Somehow David is recognizable even from behind, although his pose is slightly modified from the original. As you come around to his front, you see that his alert gaze has given way; his eyes are closed, as if the Biblical slingman had fallen asleep on his way to slay Goliath.
Rojas’ choice of the classic sculpture was intentionally perverse, he explained. “I thought, ‘How can I get into trouble?’ Messing with David is a potential huge mistake.”
And mess with David he has. Besides giving way from erect to horizontal, watchful to dozing, David’s masculine majesty is further compromised. Rather than being confidently spread, his legs turn inward in a seeming gesture of modesty. His genitals are tucked away, such that you have to look closely to even be sure that they’re there. In that, Rojas’ David alludes to the ancient sculpture Sleeping Hermaphroditus, which Gian Lorenzo Bernini famously provided a mattress for in 1620.
Rojas had never actually set eyes on David before creating the sculpture, he confessed. “None of us had ever seen it,” he said, referring to the team of artists—he calls them collaborators—who work for him. “We did it with our tools, our means—books, Internet images.” He happened to make his way to Florence to see the colossus, he said, but only in late 2014, when the sculpture was already completed.
Finishing a work so far ahead of a show’s opening is atypical for the artist, who is proud to say he has no studio (though he rented a temporary space to create this show), and works “nomadically” on his massive, site-specific sculptural projects.
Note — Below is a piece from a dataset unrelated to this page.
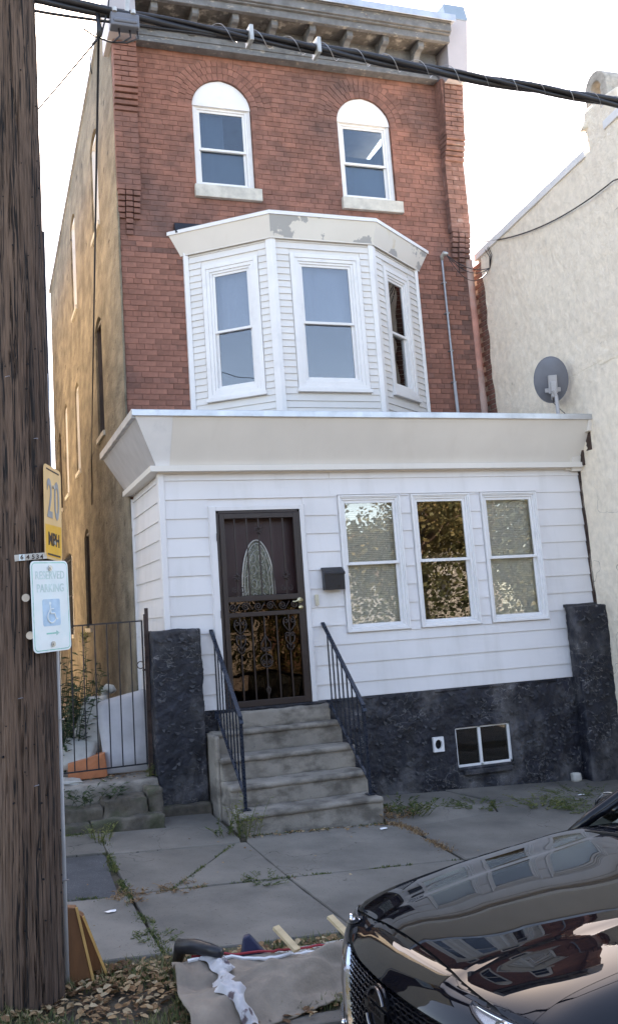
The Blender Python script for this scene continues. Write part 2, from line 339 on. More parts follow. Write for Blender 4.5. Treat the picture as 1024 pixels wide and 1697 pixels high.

These have included a bestiary afloat in the Bosphorous for the current Istanbul Biennial; a life-size blue whale in the woods outside Ushuaia, Argentina; and a number of sculptures along New York’s High Line elevated park.
Rojas’ works typically involve unfired clay that is meant to decay over time, so that the sculptures eventually collapse. Michelangelo’s massive work in marble appealed to Rojas in part precisely because of its longevity. “These iconic artworks have been stable so long,” he said, “that they offer some sort of confirmation of your own existence.”